The Colour of Words – Bloomsbury Festival 2020
Artist Mary Kuper will present a series of paintings on colour terms in different languages with the title ‘The Colour of Words’ at this year’s Bloomsbury Festival.
The Bloomsbury Festival 2020 takes place from the 16th to the 25th of October as a range of digital, outdoor and gallery events. Many of the events are free and you can book on each event page. View the entire programme here. The theme of this year’s festival is ‘Vision’.
A virtual version of the exhibition can be accessed here.
Mary Kuper’s work ‘The Colour of Words’ will be shown at Russell & Chapple (30-31 Store Street, London WC1E 7QE) from the 16th to the 25th of October 2020. No advance booking is required. Inspired by the research on diversity of colour terms across languages, Kuper explores how we talk about colour in different contexts and cultures around the world.
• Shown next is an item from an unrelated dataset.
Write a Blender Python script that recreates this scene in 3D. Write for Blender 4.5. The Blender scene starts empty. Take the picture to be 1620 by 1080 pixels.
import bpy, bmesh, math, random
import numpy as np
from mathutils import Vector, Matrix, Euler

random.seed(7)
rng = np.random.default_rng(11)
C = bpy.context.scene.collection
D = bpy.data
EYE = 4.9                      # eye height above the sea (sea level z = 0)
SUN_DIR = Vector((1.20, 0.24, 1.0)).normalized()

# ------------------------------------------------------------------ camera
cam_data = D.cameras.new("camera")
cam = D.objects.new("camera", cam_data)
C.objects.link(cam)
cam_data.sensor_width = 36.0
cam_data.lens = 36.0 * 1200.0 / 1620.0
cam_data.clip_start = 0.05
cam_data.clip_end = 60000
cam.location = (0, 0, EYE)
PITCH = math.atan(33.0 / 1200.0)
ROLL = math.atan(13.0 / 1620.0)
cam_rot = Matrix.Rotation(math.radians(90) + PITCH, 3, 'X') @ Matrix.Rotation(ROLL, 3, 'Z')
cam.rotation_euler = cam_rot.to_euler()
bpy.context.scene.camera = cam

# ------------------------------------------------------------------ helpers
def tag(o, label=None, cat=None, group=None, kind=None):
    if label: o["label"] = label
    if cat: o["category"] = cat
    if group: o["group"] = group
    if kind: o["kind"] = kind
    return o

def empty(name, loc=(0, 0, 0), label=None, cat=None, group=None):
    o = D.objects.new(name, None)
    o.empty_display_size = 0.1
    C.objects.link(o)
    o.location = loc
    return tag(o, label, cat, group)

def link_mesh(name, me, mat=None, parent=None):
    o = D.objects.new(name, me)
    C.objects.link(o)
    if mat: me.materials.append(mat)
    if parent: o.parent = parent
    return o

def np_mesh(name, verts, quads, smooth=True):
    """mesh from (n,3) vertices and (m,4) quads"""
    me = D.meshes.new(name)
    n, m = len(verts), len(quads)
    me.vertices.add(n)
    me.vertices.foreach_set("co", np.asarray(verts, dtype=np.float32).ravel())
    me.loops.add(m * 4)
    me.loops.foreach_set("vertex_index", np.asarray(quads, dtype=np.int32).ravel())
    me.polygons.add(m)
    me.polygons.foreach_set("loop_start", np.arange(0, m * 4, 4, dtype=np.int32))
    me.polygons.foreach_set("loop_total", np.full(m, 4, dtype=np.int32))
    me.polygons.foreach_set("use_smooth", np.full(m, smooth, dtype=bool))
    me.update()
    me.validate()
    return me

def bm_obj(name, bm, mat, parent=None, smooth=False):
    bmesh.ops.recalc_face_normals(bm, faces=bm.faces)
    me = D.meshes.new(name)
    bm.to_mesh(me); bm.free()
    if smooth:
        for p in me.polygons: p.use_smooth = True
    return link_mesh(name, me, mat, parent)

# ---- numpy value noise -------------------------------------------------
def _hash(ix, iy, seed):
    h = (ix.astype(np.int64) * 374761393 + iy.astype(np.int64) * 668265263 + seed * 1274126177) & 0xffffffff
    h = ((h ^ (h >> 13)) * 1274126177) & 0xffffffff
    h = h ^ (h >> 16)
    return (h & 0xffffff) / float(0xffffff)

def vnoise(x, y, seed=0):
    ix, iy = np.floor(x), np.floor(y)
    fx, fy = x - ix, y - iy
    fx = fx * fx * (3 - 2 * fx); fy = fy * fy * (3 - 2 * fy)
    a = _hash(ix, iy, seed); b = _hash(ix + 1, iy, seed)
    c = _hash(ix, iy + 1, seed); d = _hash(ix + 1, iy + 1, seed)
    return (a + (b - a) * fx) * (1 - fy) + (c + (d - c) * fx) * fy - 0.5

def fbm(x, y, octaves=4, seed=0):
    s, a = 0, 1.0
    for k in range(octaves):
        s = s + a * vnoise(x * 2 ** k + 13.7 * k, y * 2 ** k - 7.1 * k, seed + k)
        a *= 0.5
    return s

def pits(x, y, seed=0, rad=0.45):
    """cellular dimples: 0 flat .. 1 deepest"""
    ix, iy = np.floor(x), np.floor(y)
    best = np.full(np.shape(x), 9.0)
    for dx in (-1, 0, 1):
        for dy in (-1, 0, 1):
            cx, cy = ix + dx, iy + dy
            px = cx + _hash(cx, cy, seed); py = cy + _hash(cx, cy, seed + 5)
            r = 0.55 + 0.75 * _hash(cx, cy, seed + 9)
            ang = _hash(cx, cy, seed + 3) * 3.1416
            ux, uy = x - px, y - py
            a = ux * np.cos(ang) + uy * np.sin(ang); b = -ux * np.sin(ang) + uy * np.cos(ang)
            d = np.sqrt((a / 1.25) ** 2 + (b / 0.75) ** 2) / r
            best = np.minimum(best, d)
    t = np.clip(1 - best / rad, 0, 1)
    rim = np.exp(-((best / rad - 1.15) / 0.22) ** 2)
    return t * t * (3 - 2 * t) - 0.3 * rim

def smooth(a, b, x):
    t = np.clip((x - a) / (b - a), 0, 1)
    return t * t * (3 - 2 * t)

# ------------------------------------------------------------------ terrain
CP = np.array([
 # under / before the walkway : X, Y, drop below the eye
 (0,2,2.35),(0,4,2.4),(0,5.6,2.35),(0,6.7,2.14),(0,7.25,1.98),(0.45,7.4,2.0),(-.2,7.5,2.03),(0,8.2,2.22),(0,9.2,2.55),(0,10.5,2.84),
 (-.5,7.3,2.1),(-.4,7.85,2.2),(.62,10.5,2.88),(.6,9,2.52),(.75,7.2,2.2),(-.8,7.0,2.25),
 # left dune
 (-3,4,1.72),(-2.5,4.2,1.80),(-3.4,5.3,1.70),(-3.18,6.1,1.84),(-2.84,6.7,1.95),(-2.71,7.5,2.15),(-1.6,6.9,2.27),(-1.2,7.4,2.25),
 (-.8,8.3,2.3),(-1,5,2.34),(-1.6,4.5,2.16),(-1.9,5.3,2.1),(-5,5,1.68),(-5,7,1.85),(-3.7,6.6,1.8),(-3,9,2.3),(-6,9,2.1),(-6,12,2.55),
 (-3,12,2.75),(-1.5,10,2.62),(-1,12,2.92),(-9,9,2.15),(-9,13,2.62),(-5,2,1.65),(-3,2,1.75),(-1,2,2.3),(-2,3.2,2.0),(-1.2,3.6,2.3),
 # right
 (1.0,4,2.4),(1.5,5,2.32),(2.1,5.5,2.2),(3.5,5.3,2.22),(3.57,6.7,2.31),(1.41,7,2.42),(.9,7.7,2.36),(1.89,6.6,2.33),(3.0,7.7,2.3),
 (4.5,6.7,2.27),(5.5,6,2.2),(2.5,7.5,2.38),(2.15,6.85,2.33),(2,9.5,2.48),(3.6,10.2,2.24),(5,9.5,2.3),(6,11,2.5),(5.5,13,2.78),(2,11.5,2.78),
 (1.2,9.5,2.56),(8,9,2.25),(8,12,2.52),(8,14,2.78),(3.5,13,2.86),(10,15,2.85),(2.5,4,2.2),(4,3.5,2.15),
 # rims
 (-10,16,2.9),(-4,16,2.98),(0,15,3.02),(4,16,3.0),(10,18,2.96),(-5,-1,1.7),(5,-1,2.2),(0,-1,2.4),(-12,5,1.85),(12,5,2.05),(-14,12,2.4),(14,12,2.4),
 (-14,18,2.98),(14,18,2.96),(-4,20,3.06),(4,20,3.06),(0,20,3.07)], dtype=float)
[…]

This exhibition offers no answers to these fundamental questions about how similar and how different we are in what we name and what we see, or if what we can name affects what we can comprehend. I have simply tried to translate some of the research back into colour and share my enjoyment of the complexity of the questions. – Mary Kuper
The human eye sees more than a million colours. We name only a few and these vary from language to language. This exhibition explores the colours some of these words describe: the white of a eucalyptus tree and the white of a clay pit, the colour of ripe bamboo. The images are made using artist’s pigments, each of which has a name in a specialist vocabulary of about 600 names.By contrast, there are languages which leave much of the colour space unnamed, or where colour is inseparable from other characteristics, such as smoothness or brilliance. – Mary Kuper
Mary Kuper previously collaborated with ELAR on the Language Fest 2017, where she created a series of paintings inspired by metaphors of the body drawn from languages of the world.